Apart from securing week-long volunteering positions at two British bird observatories during the summer of my degree’s conclusion, I had no idea what I was going to do with my life. I signed up for what seemed like all the job alerts under the sun, crafted a proper CV and even made a new personal email address (apparently, employers disapprove of hotmail). Application after application was sent from my bedroom to the outside world. Some recipients never responded, others gave me instant rejections, and the rest interviewed me before hiring other people. Even more disheartening was that the jobs for which I applied were far outnumbered by those that I fancied doing but for which I didn’t fulfil all of the stated criteria.

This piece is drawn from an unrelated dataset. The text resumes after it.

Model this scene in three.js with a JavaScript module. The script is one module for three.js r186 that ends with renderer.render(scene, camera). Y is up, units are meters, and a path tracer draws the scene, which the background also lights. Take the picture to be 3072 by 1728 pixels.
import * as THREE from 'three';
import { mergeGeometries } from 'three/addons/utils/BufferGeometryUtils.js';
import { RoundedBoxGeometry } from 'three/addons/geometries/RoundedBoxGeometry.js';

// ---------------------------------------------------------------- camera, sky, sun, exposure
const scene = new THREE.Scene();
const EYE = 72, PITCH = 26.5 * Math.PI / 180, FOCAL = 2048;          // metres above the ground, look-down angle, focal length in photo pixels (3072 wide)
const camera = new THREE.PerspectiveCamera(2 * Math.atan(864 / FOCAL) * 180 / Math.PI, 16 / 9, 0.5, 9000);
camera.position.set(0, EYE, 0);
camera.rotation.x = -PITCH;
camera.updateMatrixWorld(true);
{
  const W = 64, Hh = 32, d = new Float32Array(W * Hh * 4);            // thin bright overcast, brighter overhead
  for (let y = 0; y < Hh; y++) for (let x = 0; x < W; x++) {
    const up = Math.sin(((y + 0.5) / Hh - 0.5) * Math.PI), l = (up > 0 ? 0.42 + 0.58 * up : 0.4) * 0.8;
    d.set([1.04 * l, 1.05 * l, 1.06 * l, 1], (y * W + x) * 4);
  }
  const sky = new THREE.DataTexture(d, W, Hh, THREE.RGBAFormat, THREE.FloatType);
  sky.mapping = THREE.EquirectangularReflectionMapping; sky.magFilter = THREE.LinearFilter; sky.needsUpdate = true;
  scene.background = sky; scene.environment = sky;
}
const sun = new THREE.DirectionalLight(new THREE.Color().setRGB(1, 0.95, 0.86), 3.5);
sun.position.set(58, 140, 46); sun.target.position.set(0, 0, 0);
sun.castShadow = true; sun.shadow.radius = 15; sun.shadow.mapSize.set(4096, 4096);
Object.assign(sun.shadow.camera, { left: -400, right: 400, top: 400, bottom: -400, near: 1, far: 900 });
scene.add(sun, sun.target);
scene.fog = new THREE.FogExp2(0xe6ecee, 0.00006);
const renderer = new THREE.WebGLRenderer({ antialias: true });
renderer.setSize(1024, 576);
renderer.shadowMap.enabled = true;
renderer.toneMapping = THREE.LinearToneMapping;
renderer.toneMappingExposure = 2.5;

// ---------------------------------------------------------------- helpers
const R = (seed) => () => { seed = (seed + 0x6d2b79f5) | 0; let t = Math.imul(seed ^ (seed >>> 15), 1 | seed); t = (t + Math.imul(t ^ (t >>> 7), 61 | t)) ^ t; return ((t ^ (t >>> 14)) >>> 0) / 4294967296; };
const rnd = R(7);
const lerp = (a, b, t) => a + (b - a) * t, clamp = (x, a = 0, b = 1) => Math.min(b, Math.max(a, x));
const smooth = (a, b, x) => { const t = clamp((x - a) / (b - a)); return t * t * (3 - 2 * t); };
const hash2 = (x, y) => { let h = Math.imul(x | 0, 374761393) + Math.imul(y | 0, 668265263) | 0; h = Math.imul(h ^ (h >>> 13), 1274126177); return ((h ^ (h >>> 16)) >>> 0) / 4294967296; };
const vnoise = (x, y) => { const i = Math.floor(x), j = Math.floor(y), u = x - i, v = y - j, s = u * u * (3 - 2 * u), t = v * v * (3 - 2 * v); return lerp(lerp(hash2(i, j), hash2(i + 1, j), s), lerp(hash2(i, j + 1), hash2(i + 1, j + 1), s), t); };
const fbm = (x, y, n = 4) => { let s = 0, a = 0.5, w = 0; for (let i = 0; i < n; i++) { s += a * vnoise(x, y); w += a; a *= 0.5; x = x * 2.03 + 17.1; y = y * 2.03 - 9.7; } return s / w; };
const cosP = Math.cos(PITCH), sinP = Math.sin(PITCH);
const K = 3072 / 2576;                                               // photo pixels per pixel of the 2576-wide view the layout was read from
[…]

I had felt like a worthless lump of multicellular material since way before the end of my degree, so my self-esteem was only going to take a further battering when I found myself incapable of getting the work and money that I desperately desired. Worst of all, I put on so much weight that I had to buy a whole new wardrobe.

Photo: Pixabay

You’re probably wondering how I survived this bleak period. When I wasn’t on the job hunt, Netflix and Amazon Prime were outstanding friends, and I was pleased that I ended up more cultured as a result of our association. Music too kept me alive, as it had during the miserable undergraduate years. However, my fortunes really started to improve when I landed a three-month residential volunteering position in Dorset for the conservation of a rare seabird — such long-term appointments form the natural next step after the short-term stuff that I’d done in the past, and I was keenly aware of the fact that my absence from university was the only reason why I was free to go down there. Just before starting, I hastily applied to four master’s programmes just as a means of escaping pure unemployment, and got an offer for each one. Attractiveness of course content, location and reputation meant that I plumped for St Andrews over Imperial, York and Newcastle. After leaving Dorset, I also discovered that all of my excess weight had gone.

The take-home message is that you shouldn’t be afraid to consider time off if you genuinely feel like you need it. I never saw myself going down that route, but I’ve come out the other end with useful experience for my professional and personal development. I don’t actually want to become a scientist, but I think the appetite for my subject has gone back to something like its previous state. What is definitely true is that I feel reborn in St Andrews, and I’ve been all the better for it so far.